An Appeal from the District Court of Tulsa County; Clifford Hopper, District Judge.

Homer H. Hubbard, appellant, was tried by jury for the crime of Shooting with Intent to Kill (two counts) in violation of 21 O.S. 1981 § 652 [21-652] in Case No. CRF-87-2391 in the District Court of Tulsa County. The jury returned a verdict of guilty and set punishment at fifty (50) years imprisonment on each count. The trial court sentenced the appellant in accordance with the jury's verdict to two consecutive fifty (50) year sentences. From the judgment and sentence, the appellant has perfected this appeal. REVERSED and REMANDED for a new trial.

Johnie O'Neal, Public Defender, Tulsa, for appellant.

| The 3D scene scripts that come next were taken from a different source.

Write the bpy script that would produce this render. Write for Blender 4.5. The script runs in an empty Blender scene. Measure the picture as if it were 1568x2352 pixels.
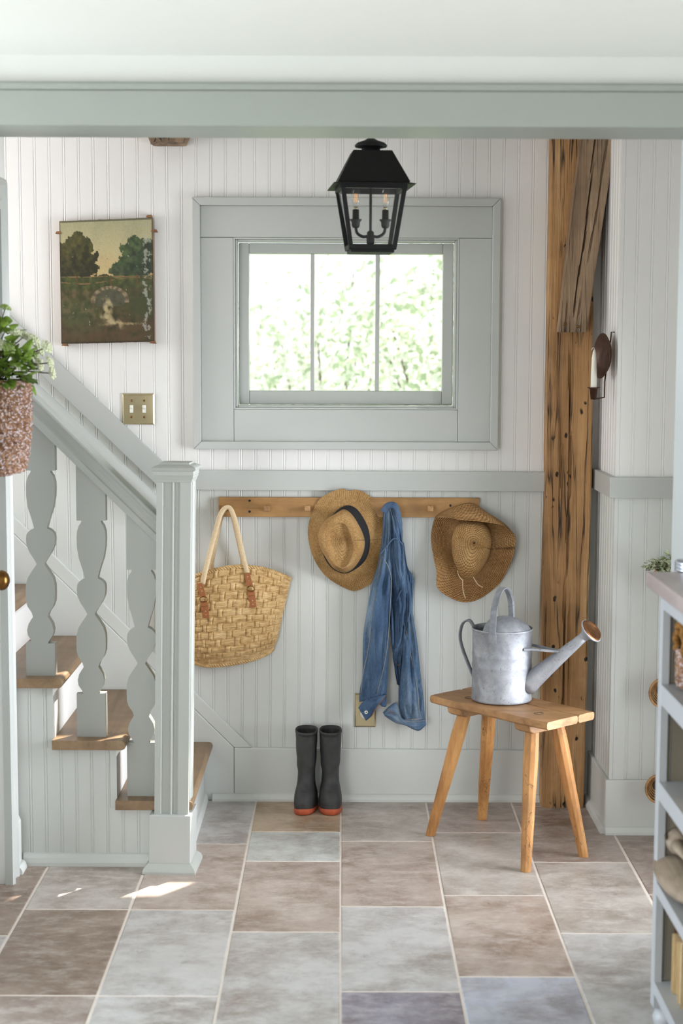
import bpy, bmesh, math, random
from mathutils import Vector, Matrix, noise
random.seed(7)
PI = math.pi
S = bpy.context.scene
COL = S.collection

# ------------------------------------------------------------------ camera
FPX, PITCH, ROLL, EYE = 3650.0, math.radians(5.88), math.radians(0.2), 1.6
cam = bpy.data.cameras.new('camera'); camo = bpy.data.objects.new('camera', cam); COL.objects.link(camo)
RM = Matrix.Rotation(PI/2-PITCH, 3, 'X') @ Matrix.Rotation(ROLL, 3, 'Z')
camo.location = (0, 0, EYE); camo.rotation_euler = RM.to_euler()
cam.sensor_fit = 'VERTICAL'; cam.sensor_height = 36.0; cam.sensor_width = 24.0
cam.lens = FPX/2352*36.0
cam.clip_start = 0.05; cam.clip_end = 200
cam.dof.use_dof = True; cam.dof.focus_distance = 5.3; cam.dof.aperture_fstop = 3.2
S.camera = camo

# ------------------------------------------------------------------ sky, sun, window light, exposure
w = bpy.data.worlds.new('sky'); S.world = w; w.use_nodes = True
bg = w.node_tree.nodes['Background']; bg.inputs[0].default_value = (0.90, 0.96, 1.0, 1); bg.inputs[1].default_value = 1.9
SUN = Vector((-0.80, -1.0, -1.60)).normalized()
def lamp(name, kind, loc, target, power, col, size=None):
    l = bpy.data.lights.new(name, kind); o = bpy.data.objects.new(name, l); COL.objects.link(o)
    o.location = loc; o.rotation_euler = (Vector(target)-Vector(loc)).to_track_quat('-Z', 'Y').to_euler()
    l.energy = power; l.color = col
    if size: l.shape = 'RECTANGLE'; l.size, l.size_y = size
    return o
sun = lamp('sun', 'SUN', (4, 12, 9), Vector((4, 12, 9))+SUN, 16.0, (1.0, 0.93, 0.82)); sun.data.angle = math.radians(0.6)
# daylight area lamps; front-left and stairwell ones stand clear of any opening
lamp('daylight_entry_window', 'AREA', (1.46, 4.42, 0.95), (0.0, 4.55, 0.86), 22, (0.88, 0.93, 1.0), (0.56, 1.5)).data.spread = math.radians(88)   # window in the right wall, spread narrowed to spare the boxed-out wall
lamp('daylight_front_left', 'AREA', (-2.3, -2.2, 0.95), (0.0, 5.5, 0.9), 86, (0.92, 0.95, 1.0), (1.6, 1.4))
lamp('daylight_front_side', 'AREA', (-4.6, 2.6, 1.0), (0.8, 3.0, 1.4), 165, (0.66, 0.81, 1.0), (1.3, 1.2))
lamp('daylight_stairwell', 'AREA', (-2.3, 5.12, 1.9), (-0.4, 5.35, 0.8), 20, (0.98, 0.98, 1.0), (0.45, 1.0))
S.view_settings.view_transform = 'Standard'; S.view_settings.look = 'None'
S.view_settings.exposure = 0.11; S.view_settings.gamma = 1.0; S.view_settings.use_curve_mapping = False

# ------------------------------------------------------------------ pixel -> place
def ray(px, py): return RM @ Vector(((px-784)/FPX, -(py-1176)/FPX, -1.0))
def U(px, py, Y):
    d = ray(px, py); t = Y/d.y; return Vector((d.x*t, Y, EYE+d.z*t))
def UZ(px, py, Z):
    d = ray(px, py); t = (Z-EYE)/d.z; return Vector((d.x*t, d.y*t, Z))
def UX(px, py, X):
    d = ray(px, py); t = X/d.x; return Vector((X, d.y*t, EYE+d.z*t))

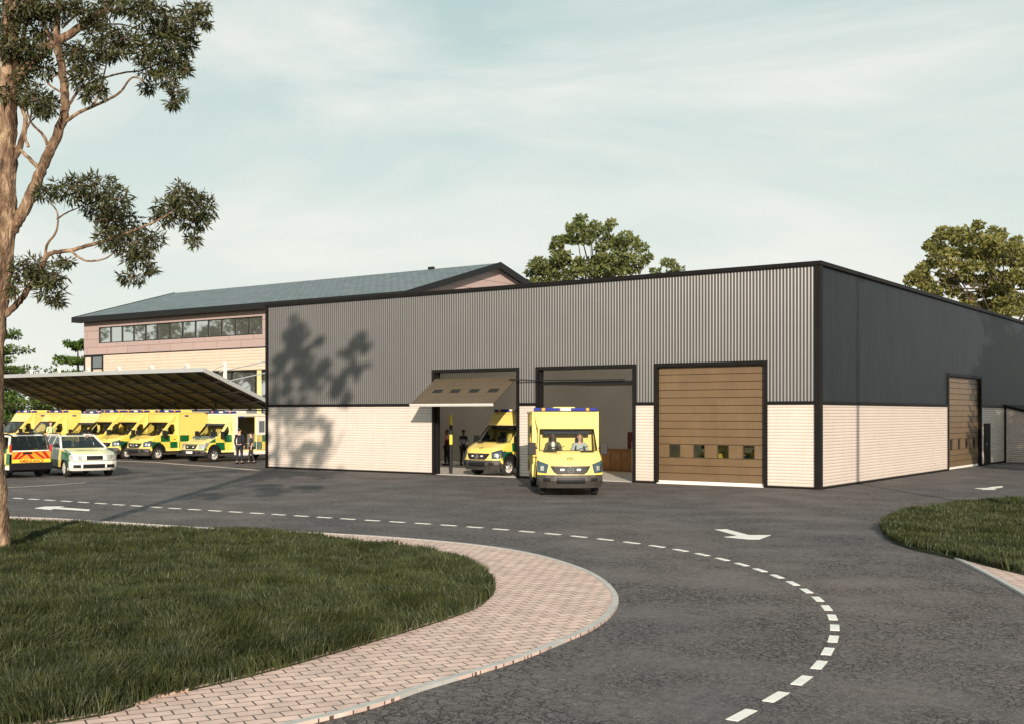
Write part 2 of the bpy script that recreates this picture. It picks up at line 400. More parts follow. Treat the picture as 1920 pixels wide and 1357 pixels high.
# ------------------------------------------------------------------ mesh building
class MB:
    def __init__(self):
        self.v = []; self.f = []; self.m = []

    def add(self, vs, fs, mi=0):
        o = len(self.v)
        self.v += [tuple(p) for p in vs]
        for f in fs:
            self.f.append([i + o for i in f]); self.m.append(mi)

    def box(self, x0, x1, y0, y1, z0, z1, mi=0):
        vs = [(x0, y0, z0), (x1, y0, z0), (x1, y1, z0), (x0, y1, z0), (x0, y0, z1), (x1, y0, z1), (x1, y1, z1), (x0, y1, z1)]
        self.add(vs, [(0, 3, 2, 1), (4, 5, 6, 7), (0, 1, 5, 4), (1, 2, 6, 5), (2, 3, 7, 6), (3, 0, 4, 7)], mi)
        return self

    def poly(self, pts, mi=0):
        self.add(pts, [tuple(range(len(pts)))], mi); return self

    def prism(self, pts, z0, z1, mi=0):
        """flat outline (x, y) given a real thickness"""
        n = len(pts)
        a = sum(pts[i][0] * pts[(i + 1) % n][1] - pts[(i + 1) % n][0] * pts[i][1] for i in range(n))
        if a < 0: pts = list(pts)[::-1]
        tri = tessellate_polygon([[Vector((p[0], p[1], 0)) for p in pts]])
        vs = [(p[0], p[1], z1) for p in pts] + [(p[0], p[1], z0) for p in pts]
        fs = []
        for t in tri:
            aa, bb, cc = [Vector(vs[i]) for i in t]
            if (bb - aa).cross(cc - aa).z < 0: t = t[::-1]
            fs.append(tuple(t)); fs.append(tuple(i + n for i in t[::-1]))
        for i in range(n):
            j = (i + 1) % n
            fs.append((i + n, j + n, j, i))
        self.add(vs, fs, mi); return self

    def bar(self, a, b, w, h=None, mi=0):
        """rectangular bar between two points"""
        h = h or w
        a = Vector(a); b = Vector(b); d = (b - a).normalized()
        up = Vector((0, 0, 1)) if abs(d.z) < .95 else Vector((0, 1, 0))
        s = d.cross(up).normalized() * w / 2; u = s.cross(d).normalized() * h / 2
        vs = [a - s - u, a + s - u, a + s + u, a - s + u, b - s - u, b + s - u, b + s + u, b - s + u]
        self.add(vs, [(0, 1, 2, 3), (7, 6, 5, 4), (0, 4, 5, 1), (1, 5, 6, 2), (2, 6, 7, 3), (3, 7, 4, 0)], mi); return self

    def tube(self, pts, rs, n=8, mi=0, cap=True):
        pts = [Vector(p) for p in pts]
        if not hasattr(rs, '__len__'): rs = [rs] * len(pts)
        rings = []; ref = None
        for i, p in enumerate(pts):
            d = (pts[min(i + 1, len(pts) - 1)] - pts[max(i - 1, 0)]).normalized()
            if ref is None:
                ref = Vector((0, 0, 1)) if abs(d.z) < .9 else Vector((1, 0, 0))
            s = d.cross(ref).normalized(); u = s.cross(d).normalized(); ref = u
            rings.append([p + (s * math.cos(2 * PI * k / n) + u * math.sin(2 * PI * k / n)) * rs[i] for k in range(n)])
        vs = [q for r in rings for q in r]; fs = []
        for i in range(len(pts) - 1):
            for k in range(n):
                fs.append((i * n + k, i * n + (k + 1) % n, (i + 1) * n + (k + 1) % n, (i + 1) * n + k))
        if cap:
            fs.append(tuple(range(n))[::-1]); fs.append(tuple(range((len(pts) - 1) * n, len(pts) * n)))
        self.add(vs, fs, mi); return self

    def lathe(self, prof, c, axis='x', n=24, mi=0):
        """prof: list of (along axis, radius)"""
        vs = []; fs = []
        for (h, r) in prof:
            for k in range(n):
                a = 2 * PI * k / n
                if axis == 'x': vs.append((c[0] + h, c[1] + r * math.cos(a), c[2] + r * math.sin(a)))
                elif axis == 'y': vs.append((c[0] + r * math.cos(a), c[1] + h, c[2] + r * math.sin(a)))
                else: vs.append((c[0] + r * math.cos(a), c[1] + r * math.sin(a), c[2] + h))
        for i in range(len(prof) - 1):
            for k in range(n):
                fs.append((i * n + k, i * n + (k + 1) % n, (i + 1) * n + (k + 1) % n, (i + 1) * n + k))
        self.add(vs, fs, mi); return self

    def ell(self, c, r, n=12, m=8, mi=0):
        vs = []; fs = []
        for i in range(m + 1):
            t = PI * i / m
            for k in range(n):
                a = 2 * PI * k / n
                vs.append((c[0] + r[0] * math.sin(t) * math.cos(a), c[1] + r[1] * math.sin(t) * math.sin(a), c[2] + r[2] * math.cos(t)))
        for i in range(m):
            for k in range(n):
                fs.append((i * n + k, (i + 1) * n + k, (i + 1) * n + (k + 1) % n, i * n + (k + 1) % n))
        self.add(vs, fs, mi); return self

    def build(self, name, mats, parent=None, smooth=False, fix=False, bevel=0):
        me = bpy.data.meshes.new(name)
        me.from_pydata(self.v, [], self.f)
        if not isinstance(mats, (list, tuple)): mats = [mats]
        for m in mats: me.materials.append(m)
        me.polygons.foreach_set('material_index', self.m)
        if smooth: me.polygons.foreach_set('use_smooth', [True] * len(me.polygons))
        if fix:
            bm = bmesh.new(); bm.from_mesh(me); bmesh.ops.remove_doubles(bm, verts=bm.verts, dist=.0005)
            bmesh.ops.recalc_face_normals(bm, faces=bm.faces); bm.to_mesh(me); bm.free()
        me.validate(); me.update()
        o = bpy.data.objects.new(name, me); col.objects.link(o)
        if parent: o.parent = parent
        if bevel:
            b = o.modifiers.new('bevel', 'BEVEL'); b.width = bevel; b.segments = 2; b.limit_method = 'ANGLE'; b.angle_limit = R(40)
        return o


def npmesh(name, V, Fq, m, parent=None):
    """many quads or triangles at once"""
    me = bpy.data.meshes.new(name)
    k = Fq.shape[1]
    me.vertices.add(len(V)); me.vertices.foreach_set('co', V.astype(np.float32).ravel())
    me.loops.add(Fq.size); me.loops.foreach_set('vertex_index', Fq.astype(np.int32).ravel())
    me.polygons.add(len(Fq)); me.polygons.foreach_set('loop_start', np.arange(0, Fq.size, k, dtype=np.int32))
    me.polygons.foreach_set('loop_total', np.full(len(Fq), k, dtype=np.int32))
    me.materials.append(m); me.update(calc_edges=True); me.validate()
    o = bpy.data.objects.new(name, me); col.objects.link(o)
    if parent: o.parent = parent
    return o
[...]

Robert H. Henry, Atty. Gen., Elizabeth J. Bradford, Asst. Atty. Gen., Oklahoma City, for appellee.

OPINION

BRETT, Judge:

[817 P.2d 262]

¶1 Homer H. Hubbard, appellant, was tried by jury for the crime of Shooting with Intent to Kill (two counts) in violation of 21 O.S. 1981 § 652 [21-652] in Case No. CRF-87-2391 in the District Court of Tulsa County. The jury returned a verdict of guilty and set punishment at fifty (50) years imprisonment on each count. The trial court sentenced the appellant in accordance with the jury's verdict to two consecutive fifty (50) year sentences. From the judgment and sentence, the appellant has perfected this appeal.

¶2 On June 20, 1987, the appellant, who was very upset and angry because he believed that someone had been tampering with his truck, decided to spend the night in his garage so that he could stop the individual who had been harassing him. Early the next morning, he heard a car driving down his street. Believing this to be the troublemaker, he shot at it, striking the paperboy in the head.

¶3 The appellant argues in his third assignment of error that the trial court erred in failing to give an instruction which the appellant requested on the lessor included offense of Assault With a Dangerous Weapon, under 21 O.S. 1981 § 645 [21-645]. As [817 P.2d 263] we find merit to this allegation, we need not address the remaining assignments of error.

¶4 We have previously held that Assault and Battery With Intent to Kill necessarily includes an Assault and Battery With Intent to do Bodily Harm. Brown v. State, 674 P.2d 46, 48 (Okl.Cr. 1983). Further, the trial court should submit to the jury for consideration instructions concerning every lesser included offense, whether requested or not, where the evidence reasonably tends to support the instruction. Penny v. State, 765 P.2d 797, 800 (Okl.Cr. 1988).

¶5 The United States Supreme Court stated in Keeble v. United States, 412 U.S. 205, 213, 93 S.Ct. 1993, 1998, 36 L.Ed.2d 844 (1973), that where one of the elements of the offense is in doubt, but the defendant appears to be guilty of some offense, the jury is likely to resolve its doubts in favor of conviction. Here, one major issue in dispute was that of the appellant's intent. Although the appellant asserted that he wanted to stop the harassment and that he would shoot whoever had been tampering with his truck, he did not state whether his intent was to kill, to harm, or merely to frighten. This issue should have been decided by the jury. Here, much like the situation in Keeble, where the defendant's intent was very much in dispute, the jury may have convicted him of the lesser degree of assault if that option had been available. See Keeble, 93 S.Ct. at 1998.

¶6 As the requested lesser included offense of Assault and Battery With a Dangerous Weapon was supported by the evidence, we find the trial court committed reversible error in failing to submit such instruction to the jury.

¶7 Based upon the foregoing, the judgment and sentence is REVERSED and REMANDED for a new trial.

LANE, P.J., LUMPKIN, V.P.J., and PARKS and JOHNSON, JJ., concur.